Reputation:
I've got a question that is annoying me.
With Android, I've got an application that seems to be calling onCreate
every time a new instance of an activity is created, because this activity is the son of an another and it finishes itself while it ends its role for one piece of data.
The calling of onCreate
every time seems to be re-parsing the XML to create the views and re-attaching/re-creating the listeners to the code and so on. So Is there a way to cache an activity to be recalled every time, without seeing it if we click on the back button in the mobile device? It's like having it really hidden (not accessible with the back button) and destroyed only if it's necessary.
Thanks everyone in advance :)
Upvotes: 6
Views: 9091
Reputation: 596773
You can not prevent onCreate from being called at every Activity creation because that is the way things work.
Your problem here is more an architecture problem : you have a feature that you use very often but you dedicate a whole heavy activity to it.
If you are looking for speed and responsiveness, an answser can be the ViewFlipper. You define an unique Activity, and when you use your feature, you just change the view. You entire app is loaded at the very start, then it stays in memory until Dalvik needs some. You can find a pretty complex example in the code of the open source app astrid.
Upvotes: 0
Reputation: 14646
Android will handle most applicable View and activity caching and you shouldn't have to worry about it. I -strongly- warn against alexkipar's approach. This is quite naive and will only worsen performance as well as create memory leaks and flat out wrong behavior.
If you feel Activity's are being created too often, I would recommend making sure you are using and understanding the Activity lifecycle correctly. As with every system, Android balances between efficiency and reusability, and there are always tradeoffs to make.

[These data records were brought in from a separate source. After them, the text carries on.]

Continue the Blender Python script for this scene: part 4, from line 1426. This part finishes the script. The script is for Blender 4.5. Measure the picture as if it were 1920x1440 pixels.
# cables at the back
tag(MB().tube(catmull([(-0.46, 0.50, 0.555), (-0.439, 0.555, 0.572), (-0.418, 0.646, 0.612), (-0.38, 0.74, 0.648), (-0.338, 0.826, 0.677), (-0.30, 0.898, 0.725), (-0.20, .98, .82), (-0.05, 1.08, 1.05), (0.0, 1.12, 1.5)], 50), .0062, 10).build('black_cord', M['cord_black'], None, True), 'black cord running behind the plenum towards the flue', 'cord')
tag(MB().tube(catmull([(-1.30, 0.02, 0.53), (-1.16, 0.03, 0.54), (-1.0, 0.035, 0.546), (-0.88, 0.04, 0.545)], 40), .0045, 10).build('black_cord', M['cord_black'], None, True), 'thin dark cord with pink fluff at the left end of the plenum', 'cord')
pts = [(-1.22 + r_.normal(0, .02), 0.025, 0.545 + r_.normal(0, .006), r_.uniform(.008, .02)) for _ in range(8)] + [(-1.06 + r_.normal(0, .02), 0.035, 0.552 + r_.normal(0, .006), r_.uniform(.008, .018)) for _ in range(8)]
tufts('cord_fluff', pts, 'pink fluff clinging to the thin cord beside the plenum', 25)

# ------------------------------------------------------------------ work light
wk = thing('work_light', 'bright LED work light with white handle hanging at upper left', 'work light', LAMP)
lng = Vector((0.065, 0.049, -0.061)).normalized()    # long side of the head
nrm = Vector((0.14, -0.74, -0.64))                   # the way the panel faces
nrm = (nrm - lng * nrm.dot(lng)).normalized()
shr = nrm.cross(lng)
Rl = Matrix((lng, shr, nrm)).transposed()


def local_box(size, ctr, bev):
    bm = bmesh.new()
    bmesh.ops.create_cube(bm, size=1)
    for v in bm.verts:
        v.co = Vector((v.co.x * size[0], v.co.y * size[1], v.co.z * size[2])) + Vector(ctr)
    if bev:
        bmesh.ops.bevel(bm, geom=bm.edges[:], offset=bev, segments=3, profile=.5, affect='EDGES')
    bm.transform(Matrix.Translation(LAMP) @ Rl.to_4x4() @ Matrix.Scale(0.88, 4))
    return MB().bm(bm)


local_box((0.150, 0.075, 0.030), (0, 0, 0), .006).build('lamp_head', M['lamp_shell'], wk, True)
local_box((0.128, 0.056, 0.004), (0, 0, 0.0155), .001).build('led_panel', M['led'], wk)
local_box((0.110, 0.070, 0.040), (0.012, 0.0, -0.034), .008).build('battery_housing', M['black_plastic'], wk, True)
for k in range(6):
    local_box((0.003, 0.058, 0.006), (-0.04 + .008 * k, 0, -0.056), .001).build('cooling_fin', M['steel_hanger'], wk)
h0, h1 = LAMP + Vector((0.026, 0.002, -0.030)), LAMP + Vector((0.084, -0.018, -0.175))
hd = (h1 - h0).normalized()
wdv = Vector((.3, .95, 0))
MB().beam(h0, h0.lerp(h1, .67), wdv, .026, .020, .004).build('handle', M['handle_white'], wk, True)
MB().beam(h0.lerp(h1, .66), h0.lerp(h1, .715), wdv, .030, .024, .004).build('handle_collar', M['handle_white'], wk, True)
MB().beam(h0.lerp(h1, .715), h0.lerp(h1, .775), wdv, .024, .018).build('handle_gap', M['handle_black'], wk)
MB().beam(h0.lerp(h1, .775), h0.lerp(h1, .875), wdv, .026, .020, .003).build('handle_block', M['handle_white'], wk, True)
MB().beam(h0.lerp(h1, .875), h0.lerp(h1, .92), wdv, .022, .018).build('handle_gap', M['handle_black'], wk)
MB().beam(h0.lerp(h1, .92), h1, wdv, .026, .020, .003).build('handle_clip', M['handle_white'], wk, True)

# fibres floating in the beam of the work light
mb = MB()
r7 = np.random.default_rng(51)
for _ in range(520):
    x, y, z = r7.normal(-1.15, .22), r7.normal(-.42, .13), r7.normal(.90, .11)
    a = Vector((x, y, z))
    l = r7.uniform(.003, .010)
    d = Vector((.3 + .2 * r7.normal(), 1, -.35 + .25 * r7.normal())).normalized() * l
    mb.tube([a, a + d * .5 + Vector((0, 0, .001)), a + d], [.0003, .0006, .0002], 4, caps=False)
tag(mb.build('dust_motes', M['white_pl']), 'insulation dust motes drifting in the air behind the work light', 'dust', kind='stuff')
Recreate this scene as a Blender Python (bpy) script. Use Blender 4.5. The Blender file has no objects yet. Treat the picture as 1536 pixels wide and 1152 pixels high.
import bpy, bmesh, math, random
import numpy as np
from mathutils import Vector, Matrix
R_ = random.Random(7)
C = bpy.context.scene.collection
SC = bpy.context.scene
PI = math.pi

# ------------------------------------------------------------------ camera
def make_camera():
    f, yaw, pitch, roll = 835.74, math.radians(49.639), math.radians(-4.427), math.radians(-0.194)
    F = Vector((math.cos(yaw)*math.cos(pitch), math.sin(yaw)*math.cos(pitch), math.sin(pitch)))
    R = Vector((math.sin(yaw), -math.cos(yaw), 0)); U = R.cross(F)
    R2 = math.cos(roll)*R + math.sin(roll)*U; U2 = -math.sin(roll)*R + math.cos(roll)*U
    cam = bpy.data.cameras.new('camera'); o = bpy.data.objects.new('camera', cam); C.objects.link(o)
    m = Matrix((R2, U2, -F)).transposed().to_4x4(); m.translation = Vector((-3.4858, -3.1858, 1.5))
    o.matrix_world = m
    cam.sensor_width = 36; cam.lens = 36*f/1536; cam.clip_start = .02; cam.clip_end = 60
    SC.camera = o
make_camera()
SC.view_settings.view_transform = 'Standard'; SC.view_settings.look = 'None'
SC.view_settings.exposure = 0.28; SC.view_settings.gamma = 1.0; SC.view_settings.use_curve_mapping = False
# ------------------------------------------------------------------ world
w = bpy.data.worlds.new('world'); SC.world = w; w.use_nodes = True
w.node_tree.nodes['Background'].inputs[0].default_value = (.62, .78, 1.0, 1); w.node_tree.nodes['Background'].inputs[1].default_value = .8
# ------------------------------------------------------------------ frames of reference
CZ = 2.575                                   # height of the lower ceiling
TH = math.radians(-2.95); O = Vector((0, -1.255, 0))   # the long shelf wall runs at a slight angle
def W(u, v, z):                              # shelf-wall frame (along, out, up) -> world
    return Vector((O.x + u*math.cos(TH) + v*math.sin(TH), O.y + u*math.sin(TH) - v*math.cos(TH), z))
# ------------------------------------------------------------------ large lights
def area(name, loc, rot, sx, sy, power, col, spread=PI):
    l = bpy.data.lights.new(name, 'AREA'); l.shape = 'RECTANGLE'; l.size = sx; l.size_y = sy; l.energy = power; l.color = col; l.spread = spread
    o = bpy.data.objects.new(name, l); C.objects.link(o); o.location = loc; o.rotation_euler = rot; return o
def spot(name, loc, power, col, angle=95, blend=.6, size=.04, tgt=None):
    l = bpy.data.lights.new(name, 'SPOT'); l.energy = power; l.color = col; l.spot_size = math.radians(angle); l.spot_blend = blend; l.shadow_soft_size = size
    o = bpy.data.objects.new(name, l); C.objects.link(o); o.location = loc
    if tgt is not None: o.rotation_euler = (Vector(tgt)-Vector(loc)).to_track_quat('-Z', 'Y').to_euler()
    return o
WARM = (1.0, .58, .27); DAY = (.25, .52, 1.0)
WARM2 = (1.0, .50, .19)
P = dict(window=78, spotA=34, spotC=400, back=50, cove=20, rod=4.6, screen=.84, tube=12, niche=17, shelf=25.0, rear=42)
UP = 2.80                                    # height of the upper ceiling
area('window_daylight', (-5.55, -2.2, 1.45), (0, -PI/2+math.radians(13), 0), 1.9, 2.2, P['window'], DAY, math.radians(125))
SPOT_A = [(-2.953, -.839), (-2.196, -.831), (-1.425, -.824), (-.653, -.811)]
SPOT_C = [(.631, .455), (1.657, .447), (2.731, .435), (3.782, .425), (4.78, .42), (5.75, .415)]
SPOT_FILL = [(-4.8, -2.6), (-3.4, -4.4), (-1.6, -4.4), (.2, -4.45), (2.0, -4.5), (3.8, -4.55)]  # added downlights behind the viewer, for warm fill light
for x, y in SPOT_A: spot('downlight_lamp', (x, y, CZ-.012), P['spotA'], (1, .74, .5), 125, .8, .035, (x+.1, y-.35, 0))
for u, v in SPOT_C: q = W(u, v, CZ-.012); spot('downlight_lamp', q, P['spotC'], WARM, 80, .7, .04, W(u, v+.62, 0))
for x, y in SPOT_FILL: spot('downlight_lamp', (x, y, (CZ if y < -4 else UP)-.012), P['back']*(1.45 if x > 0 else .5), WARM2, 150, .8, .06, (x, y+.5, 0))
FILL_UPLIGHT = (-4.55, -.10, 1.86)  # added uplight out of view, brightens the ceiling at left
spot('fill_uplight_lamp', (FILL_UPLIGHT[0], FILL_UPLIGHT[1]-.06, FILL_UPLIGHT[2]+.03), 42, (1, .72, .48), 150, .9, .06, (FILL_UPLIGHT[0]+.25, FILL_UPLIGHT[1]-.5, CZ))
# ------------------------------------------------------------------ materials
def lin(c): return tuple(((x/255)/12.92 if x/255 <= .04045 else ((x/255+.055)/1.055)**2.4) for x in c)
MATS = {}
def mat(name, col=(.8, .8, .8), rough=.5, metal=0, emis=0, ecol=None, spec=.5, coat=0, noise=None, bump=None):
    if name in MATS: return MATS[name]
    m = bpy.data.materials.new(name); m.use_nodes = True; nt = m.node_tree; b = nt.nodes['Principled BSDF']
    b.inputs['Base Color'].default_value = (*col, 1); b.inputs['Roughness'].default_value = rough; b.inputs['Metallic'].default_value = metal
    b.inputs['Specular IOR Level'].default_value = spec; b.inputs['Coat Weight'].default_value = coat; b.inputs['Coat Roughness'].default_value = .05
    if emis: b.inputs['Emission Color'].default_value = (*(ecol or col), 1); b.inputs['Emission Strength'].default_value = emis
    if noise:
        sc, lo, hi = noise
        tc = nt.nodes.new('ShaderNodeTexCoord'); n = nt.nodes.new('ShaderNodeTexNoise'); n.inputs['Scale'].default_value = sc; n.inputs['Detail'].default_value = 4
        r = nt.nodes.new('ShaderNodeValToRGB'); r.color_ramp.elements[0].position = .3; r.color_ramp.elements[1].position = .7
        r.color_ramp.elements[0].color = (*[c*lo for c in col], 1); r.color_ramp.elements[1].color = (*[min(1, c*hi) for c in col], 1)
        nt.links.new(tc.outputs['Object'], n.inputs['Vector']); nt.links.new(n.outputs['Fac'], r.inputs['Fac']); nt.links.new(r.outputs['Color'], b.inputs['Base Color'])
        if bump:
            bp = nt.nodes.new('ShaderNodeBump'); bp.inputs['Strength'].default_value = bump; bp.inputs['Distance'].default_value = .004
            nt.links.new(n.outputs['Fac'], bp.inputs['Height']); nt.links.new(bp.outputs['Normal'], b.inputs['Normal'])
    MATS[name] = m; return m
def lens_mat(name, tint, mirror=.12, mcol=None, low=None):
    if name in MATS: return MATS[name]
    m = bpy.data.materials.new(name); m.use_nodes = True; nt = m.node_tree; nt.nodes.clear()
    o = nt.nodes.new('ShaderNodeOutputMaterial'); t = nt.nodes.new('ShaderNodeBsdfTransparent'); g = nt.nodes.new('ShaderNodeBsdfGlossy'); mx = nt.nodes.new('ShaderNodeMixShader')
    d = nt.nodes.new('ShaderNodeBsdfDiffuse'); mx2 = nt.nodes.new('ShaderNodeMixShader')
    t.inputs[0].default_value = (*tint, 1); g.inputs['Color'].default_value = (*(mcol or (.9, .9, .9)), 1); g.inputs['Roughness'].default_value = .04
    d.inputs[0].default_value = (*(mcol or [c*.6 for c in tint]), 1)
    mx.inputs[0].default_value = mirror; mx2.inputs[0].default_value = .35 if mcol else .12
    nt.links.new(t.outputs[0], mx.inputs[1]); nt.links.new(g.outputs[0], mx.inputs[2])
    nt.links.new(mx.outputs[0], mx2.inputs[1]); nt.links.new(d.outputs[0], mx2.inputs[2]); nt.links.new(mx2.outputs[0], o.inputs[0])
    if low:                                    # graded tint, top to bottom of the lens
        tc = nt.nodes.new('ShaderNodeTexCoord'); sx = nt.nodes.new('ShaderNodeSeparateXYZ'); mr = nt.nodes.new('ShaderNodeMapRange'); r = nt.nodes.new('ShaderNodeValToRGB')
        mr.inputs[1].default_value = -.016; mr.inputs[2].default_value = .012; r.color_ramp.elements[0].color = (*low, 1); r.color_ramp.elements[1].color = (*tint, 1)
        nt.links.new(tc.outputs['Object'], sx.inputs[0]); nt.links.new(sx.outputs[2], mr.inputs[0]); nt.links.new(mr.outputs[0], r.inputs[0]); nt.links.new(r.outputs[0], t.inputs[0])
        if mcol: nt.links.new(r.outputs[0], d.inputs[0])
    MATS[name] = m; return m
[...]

A common misconception you mentioned involves parsing XML. XML for views is not stored as pure XML, but rather in a compiled form for efficiency. You do not have to worry about this, trust that the system is trying to make things as efficient as it can for you.
Upvotes: 6
Reputation: 78003
If it gets called it means your process finished executing or was killed by the system.
onCreate
will get called each time your activity starts. That's just the way the Activity lifecycle works and there's not much you can do there.
If you wish that your process remain in memory then you should consider implementing it as a Service.